Protesters gather at Uganda’s foreign offices to oppose Anti-Homosexuality Bill
Colin Stewart is a 45-year journalism veteran living in Southern…
Demonstrators’ plea: “Legalize LGBT Rights, Not Hate”
Opponents of Uganda’s repressive Anti-Homosexuality Bill gathered today in London, New York, New Delhi and Washington, D.C., to urge Ugandan President Yoweri Museveni to reject it.
Museveni has not directly endorsed the bill, but has suggested he will sign it after Parliament makes some revisions.
Photos above and below are scenes from today’s Emergency Global Day of Action protests outside the Uganda High Commission offices in London and New Delhi, Uganda House in New York and the Ugandan Embassy in Washington. The hashtag for the protests is #SayNoToAHB23.
Since the bill’s passage last month, Uganda has seen “an exponential increase in cases of violence and violations against LGBTI persons fueled by the politicisation around the Anti Homosexuality Bill 2023,” according to the LGBTQ legal aid group HRAPF.
During that period, HRAPF reported, it “received and handled 59 cases involving LGBTQ or suspected LGBTQ persons. Of these, 40 cases (67.8%) involved violence and violations targeting the victims purely on the basis of their presumed sexuality, and affected a total of 85 persons. 11 cases were cases of arrests of people based on their sexual orientation and gender identity, 14 were crimes against persons on basis of their sexuality, and 15 were cases of evictions from rented property.”
If the bill is enacted, according to the Ugandan Parliament’s official account of the bill:
- An individual convicted of committing the offense of homosexuality (presumably meaning same-sex sexual activity) would be sentenced to life in prison.

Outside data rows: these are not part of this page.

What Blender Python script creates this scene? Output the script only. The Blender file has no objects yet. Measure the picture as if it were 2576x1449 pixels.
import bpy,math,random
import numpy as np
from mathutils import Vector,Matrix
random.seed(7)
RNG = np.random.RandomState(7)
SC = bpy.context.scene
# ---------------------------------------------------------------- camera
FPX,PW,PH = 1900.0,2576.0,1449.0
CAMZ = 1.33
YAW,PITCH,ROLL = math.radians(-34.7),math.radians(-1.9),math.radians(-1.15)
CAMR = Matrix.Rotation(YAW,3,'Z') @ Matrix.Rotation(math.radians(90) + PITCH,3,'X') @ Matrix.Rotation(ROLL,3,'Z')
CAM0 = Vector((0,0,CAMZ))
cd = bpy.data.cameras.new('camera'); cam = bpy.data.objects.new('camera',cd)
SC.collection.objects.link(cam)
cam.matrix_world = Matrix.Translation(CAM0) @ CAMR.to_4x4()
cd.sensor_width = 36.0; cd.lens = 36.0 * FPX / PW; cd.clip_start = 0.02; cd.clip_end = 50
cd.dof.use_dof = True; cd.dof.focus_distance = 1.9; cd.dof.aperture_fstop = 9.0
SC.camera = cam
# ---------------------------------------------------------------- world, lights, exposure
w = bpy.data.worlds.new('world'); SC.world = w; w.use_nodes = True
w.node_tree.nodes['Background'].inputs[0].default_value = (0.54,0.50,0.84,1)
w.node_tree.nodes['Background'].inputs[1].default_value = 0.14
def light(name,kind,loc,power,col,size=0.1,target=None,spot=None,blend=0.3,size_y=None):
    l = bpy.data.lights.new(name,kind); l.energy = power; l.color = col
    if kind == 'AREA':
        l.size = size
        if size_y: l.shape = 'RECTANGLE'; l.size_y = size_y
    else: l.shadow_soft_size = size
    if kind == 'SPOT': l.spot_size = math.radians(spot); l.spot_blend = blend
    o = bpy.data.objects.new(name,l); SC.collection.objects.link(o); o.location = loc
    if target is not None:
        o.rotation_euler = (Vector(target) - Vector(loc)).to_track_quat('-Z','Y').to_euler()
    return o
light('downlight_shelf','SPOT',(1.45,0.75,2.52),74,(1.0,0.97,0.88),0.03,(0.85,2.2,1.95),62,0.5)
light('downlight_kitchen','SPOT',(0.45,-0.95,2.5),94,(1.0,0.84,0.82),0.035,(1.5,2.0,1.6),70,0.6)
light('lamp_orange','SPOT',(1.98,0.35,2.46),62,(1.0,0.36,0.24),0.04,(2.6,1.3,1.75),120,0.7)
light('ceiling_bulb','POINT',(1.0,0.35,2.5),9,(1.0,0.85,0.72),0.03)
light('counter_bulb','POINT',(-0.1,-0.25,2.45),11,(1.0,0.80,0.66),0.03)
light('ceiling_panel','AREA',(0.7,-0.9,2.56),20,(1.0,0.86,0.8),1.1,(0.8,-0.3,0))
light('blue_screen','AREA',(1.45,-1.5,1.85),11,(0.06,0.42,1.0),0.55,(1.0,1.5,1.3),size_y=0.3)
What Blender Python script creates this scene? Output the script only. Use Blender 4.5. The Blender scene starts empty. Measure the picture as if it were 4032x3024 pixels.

- A person convicted of attempting to commit that act would be sentenced to seven years in prison.
- A legal entity convicted of promotion of homosexuality would be fined 1 billion Ugandan shillings (about U.S. $266,000)
- A child convicted of homosexual activity would be imprisoned for three years.
- A person convicted of “aggravated homosexuality” would face the death penalty. That would apply to repeat offenses and cases of homosexual rape and homosexual activity involving a child, a person with disabilities or incest.